Rohit Sharma smacked sixes off the final two balls of a dramatic super over for India to win the third Twenty20 against New Zealand in Hamilton on Wednesday and wrap up the series.
It sealed a man-of-the match performance from Sharma, the most prolific batsman in cricket's shortest format, who showed his class with 65 to set up India's 179 for five which was matched by New Zealand's 179 for six.
New Zealand skipper Kane Williamson had kept his side in the hunt with a classy 95 and when the scores were tied he scored another 11 of their 17 runs batting first in the super over. India only scored eight off the first four deliveries in reply before Sharma smacked Tim Southee for back-to-back sixes to clinch the match and the series with two games to spare. "It was unbelievable. I thought at one stage we were gone, down and out," a relieved Kohli said.
"He (Williamson) played a brilliant innings and they probably deserved to finish the game off the way he batted and the way he led from the front and I feel bad for him.
"But Rohit was outstanding in the first half and the last two balls as well." India comprehensively won the first two games of the five-match series when they bowled first, which is their preferred option.
When Williamson won the toss in Hamilton he put immediate pressure on the tourists by electing to bowl, forcing India to set rather than chase a total.
After a slow start in which Sharma had only 12 runs off 11 balls, he erupted over the next 12 deliveries to reach his half century. In a brutal attack on pace bowler Hamish Bennett he hit three sixes and two fours off five consecutive deliveries. But when Colin de Grandhomme removed KL Rahul for 27 and Bennett followed with the wickets of Sharma and Shivam Dube, India slumped from none for 89 to three for 96 after 11 overs and were restricted to a further 83 runs in the remainder of the innings.

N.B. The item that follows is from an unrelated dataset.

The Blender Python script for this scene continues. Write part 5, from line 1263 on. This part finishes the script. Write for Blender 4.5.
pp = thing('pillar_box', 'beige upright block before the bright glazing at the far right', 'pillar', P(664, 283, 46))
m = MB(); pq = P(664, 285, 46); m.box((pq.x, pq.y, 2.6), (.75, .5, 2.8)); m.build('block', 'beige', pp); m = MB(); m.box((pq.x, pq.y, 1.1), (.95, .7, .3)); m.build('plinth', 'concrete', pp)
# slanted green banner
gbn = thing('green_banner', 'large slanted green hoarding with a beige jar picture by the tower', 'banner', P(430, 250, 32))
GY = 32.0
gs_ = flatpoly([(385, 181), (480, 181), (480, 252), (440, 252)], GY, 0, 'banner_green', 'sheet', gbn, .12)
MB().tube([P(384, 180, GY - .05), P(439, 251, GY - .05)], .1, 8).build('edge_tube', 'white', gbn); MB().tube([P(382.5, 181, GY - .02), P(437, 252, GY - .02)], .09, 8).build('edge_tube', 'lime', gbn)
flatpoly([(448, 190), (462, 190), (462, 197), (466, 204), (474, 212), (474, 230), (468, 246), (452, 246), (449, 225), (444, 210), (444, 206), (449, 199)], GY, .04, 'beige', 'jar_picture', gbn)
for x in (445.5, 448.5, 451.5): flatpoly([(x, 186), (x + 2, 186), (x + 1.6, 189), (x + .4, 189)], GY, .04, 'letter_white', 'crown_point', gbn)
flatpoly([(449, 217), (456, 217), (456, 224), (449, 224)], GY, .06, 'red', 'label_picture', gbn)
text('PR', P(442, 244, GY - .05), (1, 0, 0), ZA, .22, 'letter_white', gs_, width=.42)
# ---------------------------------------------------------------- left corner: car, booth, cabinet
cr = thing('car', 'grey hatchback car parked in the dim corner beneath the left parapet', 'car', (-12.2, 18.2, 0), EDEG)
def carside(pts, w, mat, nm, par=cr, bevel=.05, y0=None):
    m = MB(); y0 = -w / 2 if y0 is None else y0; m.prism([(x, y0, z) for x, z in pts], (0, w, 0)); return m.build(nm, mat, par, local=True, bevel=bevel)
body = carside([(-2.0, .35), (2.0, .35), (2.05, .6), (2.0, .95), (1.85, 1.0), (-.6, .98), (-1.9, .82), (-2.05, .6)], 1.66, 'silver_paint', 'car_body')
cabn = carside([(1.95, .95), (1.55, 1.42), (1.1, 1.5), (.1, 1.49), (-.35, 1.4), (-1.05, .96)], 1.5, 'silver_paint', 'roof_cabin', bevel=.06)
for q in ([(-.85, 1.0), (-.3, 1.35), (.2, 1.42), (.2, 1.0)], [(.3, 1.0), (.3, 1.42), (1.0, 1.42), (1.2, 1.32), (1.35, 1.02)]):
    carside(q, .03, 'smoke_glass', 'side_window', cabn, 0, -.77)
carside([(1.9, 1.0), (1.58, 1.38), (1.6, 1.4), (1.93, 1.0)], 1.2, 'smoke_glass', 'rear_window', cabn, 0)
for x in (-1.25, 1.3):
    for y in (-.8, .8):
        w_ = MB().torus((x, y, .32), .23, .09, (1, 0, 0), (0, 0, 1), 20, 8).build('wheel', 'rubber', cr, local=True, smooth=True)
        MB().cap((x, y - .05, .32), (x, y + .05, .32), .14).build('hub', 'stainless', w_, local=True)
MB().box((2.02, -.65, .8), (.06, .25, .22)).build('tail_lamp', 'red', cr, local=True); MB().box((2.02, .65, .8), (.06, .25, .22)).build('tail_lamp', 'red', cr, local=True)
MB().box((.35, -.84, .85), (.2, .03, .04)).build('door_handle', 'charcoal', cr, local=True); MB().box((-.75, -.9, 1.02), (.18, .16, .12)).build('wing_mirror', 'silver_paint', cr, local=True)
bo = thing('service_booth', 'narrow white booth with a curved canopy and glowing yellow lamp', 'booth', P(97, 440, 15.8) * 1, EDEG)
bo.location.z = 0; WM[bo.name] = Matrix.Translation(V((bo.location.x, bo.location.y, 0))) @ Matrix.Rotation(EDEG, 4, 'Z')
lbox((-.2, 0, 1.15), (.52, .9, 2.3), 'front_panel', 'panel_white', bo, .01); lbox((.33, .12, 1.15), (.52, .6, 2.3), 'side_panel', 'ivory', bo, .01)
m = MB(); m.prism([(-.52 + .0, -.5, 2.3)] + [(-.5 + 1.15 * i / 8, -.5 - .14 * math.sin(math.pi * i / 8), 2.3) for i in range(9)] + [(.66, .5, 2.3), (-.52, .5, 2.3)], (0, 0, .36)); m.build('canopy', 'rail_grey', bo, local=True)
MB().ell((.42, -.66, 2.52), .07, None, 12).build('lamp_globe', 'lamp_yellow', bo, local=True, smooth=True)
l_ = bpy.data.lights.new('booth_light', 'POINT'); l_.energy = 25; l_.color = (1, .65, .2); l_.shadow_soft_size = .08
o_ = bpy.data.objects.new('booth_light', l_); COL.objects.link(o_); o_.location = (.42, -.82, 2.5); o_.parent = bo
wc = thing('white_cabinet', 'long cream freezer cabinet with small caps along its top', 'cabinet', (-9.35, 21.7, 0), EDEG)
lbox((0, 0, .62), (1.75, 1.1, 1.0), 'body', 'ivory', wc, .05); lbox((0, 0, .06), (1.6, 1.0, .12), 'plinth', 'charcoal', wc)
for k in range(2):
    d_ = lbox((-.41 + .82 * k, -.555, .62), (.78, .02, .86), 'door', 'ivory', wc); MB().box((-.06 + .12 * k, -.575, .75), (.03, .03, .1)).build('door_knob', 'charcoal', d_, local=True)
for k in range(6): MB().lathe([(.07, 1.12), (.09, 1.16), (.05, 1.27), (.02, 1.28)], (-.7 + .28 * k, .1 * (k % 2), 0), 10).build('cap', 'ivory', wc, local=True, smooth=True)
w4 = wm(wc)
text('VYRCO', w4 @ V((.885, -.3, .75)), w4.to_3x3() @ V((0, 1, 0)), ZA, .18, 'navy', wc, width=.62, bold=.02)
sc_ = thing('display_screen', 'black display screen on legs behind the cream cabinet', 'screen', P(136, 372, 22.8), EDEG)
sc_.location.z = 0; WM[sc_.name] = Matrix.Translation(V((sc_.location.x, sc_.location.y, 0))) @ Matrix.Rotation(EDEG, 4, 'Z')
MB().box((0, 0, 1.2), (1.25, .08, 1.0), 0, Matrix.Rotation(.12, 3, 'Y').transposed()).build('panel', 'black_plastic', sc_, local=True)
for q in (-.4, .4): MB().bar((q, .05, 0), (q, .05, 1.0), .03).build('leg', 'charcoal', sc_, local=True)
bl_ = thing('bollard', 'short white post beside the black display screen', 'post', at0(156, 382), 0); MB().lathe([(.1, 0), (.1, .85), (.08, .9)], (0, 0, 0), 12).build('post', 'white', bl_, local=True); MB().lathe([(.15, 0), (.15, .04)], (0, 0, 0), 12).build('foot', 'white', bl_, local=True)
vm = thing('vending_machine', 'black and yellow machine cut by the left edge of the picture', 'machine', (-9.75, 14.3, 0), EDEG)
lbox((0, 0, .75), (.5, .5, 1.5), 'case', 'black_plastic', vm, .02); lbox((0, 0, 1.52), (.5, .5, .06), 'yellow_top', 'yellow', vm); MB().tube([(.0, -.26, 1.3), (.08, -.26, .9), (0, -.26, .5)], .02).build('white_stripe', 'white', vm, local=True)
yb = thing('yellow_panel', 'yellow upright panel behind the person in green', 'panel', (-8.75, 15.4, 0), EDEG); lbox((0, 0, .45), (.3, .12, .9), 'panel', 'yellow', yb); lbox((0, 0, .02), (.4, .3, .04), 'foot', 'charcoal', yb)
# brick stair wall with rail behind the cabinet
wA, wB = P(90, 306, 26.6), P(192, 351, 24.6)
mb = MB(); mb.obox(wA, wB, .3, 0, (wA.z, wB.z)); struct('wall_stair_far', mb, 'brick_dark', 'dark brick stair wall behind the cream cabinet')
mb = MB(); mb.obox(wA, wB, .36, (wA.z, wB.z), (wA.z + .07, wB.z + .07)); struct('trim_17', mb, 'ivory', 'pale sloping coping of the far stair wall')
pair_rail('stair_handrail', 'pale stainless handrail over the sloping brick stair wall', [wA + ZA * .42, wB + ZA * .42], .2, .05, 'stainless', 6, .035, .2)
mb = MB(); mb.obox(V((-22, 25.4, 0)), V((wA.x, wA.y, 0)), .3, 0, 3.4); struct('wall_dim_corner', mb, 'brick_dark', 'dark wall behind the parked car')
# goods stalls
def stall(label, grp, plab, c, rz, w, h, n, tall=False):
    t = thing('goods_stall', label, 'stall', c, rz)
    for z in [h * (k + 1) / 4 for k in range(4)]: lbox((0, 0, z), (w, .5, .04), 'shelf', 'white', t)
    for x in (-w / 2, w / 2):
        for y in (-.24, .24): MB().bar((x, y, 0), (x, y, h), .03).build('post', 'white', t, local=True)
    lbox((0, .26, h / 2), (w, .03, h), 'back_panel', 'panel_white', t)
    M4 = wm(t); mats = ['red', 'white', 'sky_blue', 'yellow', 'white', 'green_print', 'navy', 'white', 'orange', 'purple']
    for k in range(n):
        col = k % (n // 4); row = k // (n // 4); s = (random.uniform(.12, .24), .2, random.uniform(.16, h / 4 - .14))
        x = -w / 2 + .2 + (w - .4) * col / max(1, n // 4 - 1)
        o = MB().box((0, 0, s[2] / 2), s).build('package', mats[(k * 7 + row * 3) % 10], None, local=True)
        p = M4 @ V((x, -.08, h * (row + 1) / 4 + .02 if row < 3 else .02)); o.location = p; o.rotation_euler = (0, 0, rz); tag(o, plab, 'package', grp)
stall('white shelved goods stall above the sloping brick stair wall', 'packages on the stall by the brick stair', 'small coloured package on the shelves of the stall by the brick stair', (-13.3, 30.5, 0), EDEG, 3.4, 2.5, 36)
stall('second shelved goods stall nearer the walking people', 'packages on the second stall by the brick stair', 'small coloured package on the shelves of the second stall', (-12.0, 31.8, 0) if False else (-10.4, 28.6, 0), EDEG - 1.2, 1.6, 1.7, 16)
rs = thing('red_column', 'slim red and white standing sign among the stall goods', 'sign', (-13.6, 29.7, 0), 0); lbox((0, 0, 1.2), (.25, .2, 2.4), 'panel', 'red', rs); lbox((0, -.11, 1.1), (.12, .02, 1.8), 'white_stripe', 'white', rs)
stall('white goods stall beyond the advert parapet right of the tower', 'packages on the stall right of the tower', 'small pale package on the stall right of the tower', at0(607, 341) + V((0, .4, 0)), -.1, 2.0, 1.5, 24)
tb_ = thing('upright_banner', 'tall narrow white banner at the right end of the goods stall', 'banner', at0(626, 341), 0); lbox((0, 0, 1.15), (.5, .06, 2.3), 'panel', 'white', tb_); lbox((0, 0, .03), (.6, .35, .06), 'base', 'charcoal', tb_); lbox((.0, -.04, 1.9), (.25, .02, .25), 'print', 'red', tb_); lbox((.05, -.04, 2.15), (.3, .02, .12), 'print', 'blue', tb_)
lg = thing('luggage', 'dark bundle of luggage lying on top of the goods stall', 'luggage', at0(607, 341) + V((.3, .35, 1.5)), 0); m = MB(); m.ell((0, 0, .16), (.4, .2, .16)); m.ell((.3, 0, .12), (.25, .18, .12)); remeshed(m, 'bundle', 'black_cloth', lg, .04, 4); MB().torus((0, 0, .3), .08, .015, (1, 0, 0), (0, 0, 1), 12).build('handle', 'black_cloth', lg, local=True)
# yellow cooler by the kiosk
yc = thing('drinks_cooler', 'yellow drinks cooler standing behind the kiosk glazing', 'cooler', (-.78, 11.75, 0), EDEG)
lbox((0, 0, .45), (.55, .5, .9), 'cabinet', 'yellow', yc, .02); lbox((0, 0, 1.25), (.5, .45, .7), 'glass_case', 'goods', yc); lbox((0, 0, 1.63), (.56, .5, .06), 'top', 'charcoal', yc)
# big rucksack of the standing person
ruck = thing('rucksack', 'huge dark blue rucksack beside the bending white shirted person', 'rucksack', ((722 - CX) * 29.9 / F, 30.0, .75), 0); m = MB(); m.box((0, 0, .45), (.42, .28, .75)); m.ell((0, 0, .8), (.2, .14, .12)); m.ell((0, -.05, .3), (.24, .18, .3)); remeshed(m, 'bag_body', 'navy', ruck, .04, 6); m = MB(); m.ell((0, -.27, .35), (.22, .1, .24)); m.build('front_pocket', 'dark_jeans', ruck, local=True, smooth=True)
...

New Zealand's reply was steady but unspectacular until the back half of the innings when Williamson charged in an attempt to keep the series alive. His 95 included eight fours and six sixes and with four balls remaining New Zealand only needed two to win. Williamson was caught behind trying to edge the winning runs past the keeper and after Ross Taylor and Tim Seifert ran a bye to level the scores, Taylor was bowled on the final ball of the innings sending the match into a super over.
It was the third super over New Zealand have faced in the past seven months and they have lost them all having gone down to England in the World Cup final and then again in a Twenty20 match in November. "They haven't been too successful for us," said Williamson. "We'd probably do better trying to win it in regular time.